The concept and terminology of a "sort key" or "sorting key" is very
popular, so the concision of the 'key' attribute name was chosen in
preference to your longer suggestions.  E.g., to sort a list of strings
in order of increasing string length (and otherwise stably),

  thelist.sort(key=len)

was deemed preferable to

  thelist.sort(getkeyvalue=len)

Considering that the key= parameter is meant to take the place of most
uses of DSU (and thus likely become extremely popular), I concur with
the current choice for the name.  However, it's not etched in stone yet:
2.4 is at the pre-alpha stage.  You can check the python-dev archives
for past discussions of the issue, then join python-dev to offer your
contributions, if you think they're helpful; this is a course of action
that is always open to anybody, of course.


>>think the obvious approach would be to add the same optional argument to
>>min
>>and max with exactly the same semantics.  I.e., just as today:
>>
>>x = max(somelist)
>>somelist.sort()
>>assert x == somelist[-1]
>>
>>we'd also have
>>
>>x = max(somelist, key=whatever)
>>somelist.sort(key=whatever)
>>assert x == somelist[-1]
> I think I like it, other than the name.

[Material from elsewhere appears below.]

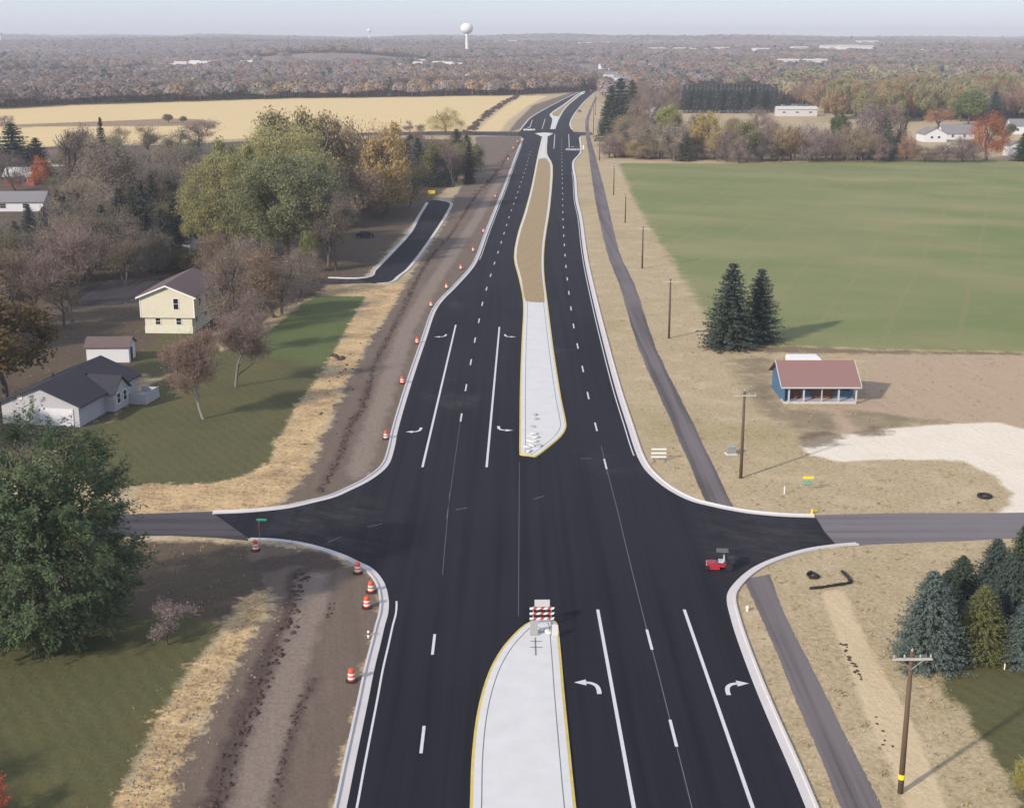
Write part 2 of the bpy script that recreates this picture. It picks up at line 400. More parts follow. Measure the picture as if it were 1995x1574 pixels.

Maybe  s/key/valuefunc/ ;-)

If max and min do acquire such an optional argument, it will of course
have the same name and semantics as it does for sort.


>>That would be max(seq, key=len) in my proposal.
> 
> That's a nice option for max (and min, and ??), but ISTM that it would

max and min are it (unless heapq or bisect grow new _classes_ where such
comparison-flexibility would also be natural to have; in the current,
function-centered state of heapq, such an optional argument would not
fit well, and the situation for bisect is not crystal-clear either way).

> also be nice to have a factory for efficient iterators of this kind.
> It would probably be pretty efficient then to write
> 
>     maxlen, maxitem = max(funumerate(len,seq))

Yes, roughly as efficient as it is today (2.4, again) to write the
less concise
    max(izip(imap(len, seq), seq))
[for a RE-iterable seq] using more general itertools entries.  [If
seq is not necessarily reiterable, you'd need to add a tee to this;
again, see the itertools in the current 2.4 snapshot].

However, this does not deal with the issue of seq items needing
to be comparable (and at reasonable cost, too) when they have the
same value for len(item).  max and min with an optional argument
would know to ONLY compare the "sort key", just like sort does,
NEVER the items themselves.  So, to fully emulate the proposed
max and min, you need to throw in an enumerate as well.

> or
> 
>     def longest(seq):
>         return max(funumerate(len,seq))[-1]
> 
> and it would be available as infrastructure for other efficient loops in
> addition to being tied in to specific sequence processors like max and
> min.

The only issue here is whether izip(imap(len, seq), seq) is frequent
enough to warrant a new itertools entry.  As it cannot take the place
of the proposed optional argument to min and max, it doesn't really
affect them directly.  The general interest of
    izip(imap(len, seq), enumerate(seq))
is, I think, too low to warrant a special entry just to express it.